ETHZ develops gold coating to prevent fogging of glasses

Researchers at the Swiss Federal Institute of Technology Zurich (ETHZ) have developed a wafer-thin transparent coating of gold that can convert sunlight into heat. It can be applied to glass or other surfaces to prevent them from fogging up, for example on eyeglasses.
The coating developed by ETH Zurich could be used on eyeglass lenses and car windows, among other things. The researchers in the groups led by ETH professors Dimos Poulikakos and Thomas Schutzius emphasize that they are using a technically simple coating method that is widely used in industry. In this process, tiny amounts of gold are vapor-deposited onto the surface in a clean room under vacuum. What's special about the new coating is that it selectively absorbs solar radiation. "Our coating absorbs a large proportion of infrared radiation and thus heats up - by up to eight degrees Celsius," explains ETH doctoral student Iwan Hächler, who played a key role in driving the development. Radiation in the visible range, on the other hand, it lets through. This is the reason why the coating is transparent. The new coating uses a different approach than conventional anti-fogging methods such as anti-fog sprays: Conventionally, surfaces are often coated with water-attracting (hydrophilic) molecules. This causes condensed water to spread evenly over the surface. The new method, on the other hand, heats the surface, preventing moisture from condensing on the surface.

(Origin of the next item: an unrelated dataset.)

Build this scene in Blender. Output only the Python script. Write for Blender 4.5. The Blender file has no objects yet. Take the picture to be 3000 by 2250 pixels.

The new coating is passive and requires no additional energy when the sun shines.
ETH professors Poulikakos and Schutzius and their teams have been working for several years on surface coatings that heat passively. The scientists published an initial research paper on a gold coating that prevents transparent surfaces from fogging three years ago. The coating now presented has several advantages over the first: It is made up of fewer layers and is significantly thinner. This makes it more transparent and flexible. It is also more efficient and transparent because it selectively absorbs infrared. The researchers emphasize that although gold is expensive, so little of it is needed that the material costs are nevertheless low. The coating is based on the sandwich principle. Very small and extremely thin clusters of gold are sandwiched between two layers of titanium dioxide, an electrically insulating material. Due to their light refraction properties, these two layers increase the efficiency of heat recovery. In addition, the upper titanium dioxide layer serves like a varnish to protect the gold layer from abrasion. The entire sandwich coating is only ten nanometers thick. By comparison, gold leaf is about twelve times thicker. The individual gold clusters touch each other slightly at the sides. This makes the gold layer electrically conductive. Without sunlight, it would therefore still be possible to heat the coating with electricity. The researchers will now further develop the coating for applications. In doing so, they will also investigate whether other metals are just as suitable as gold.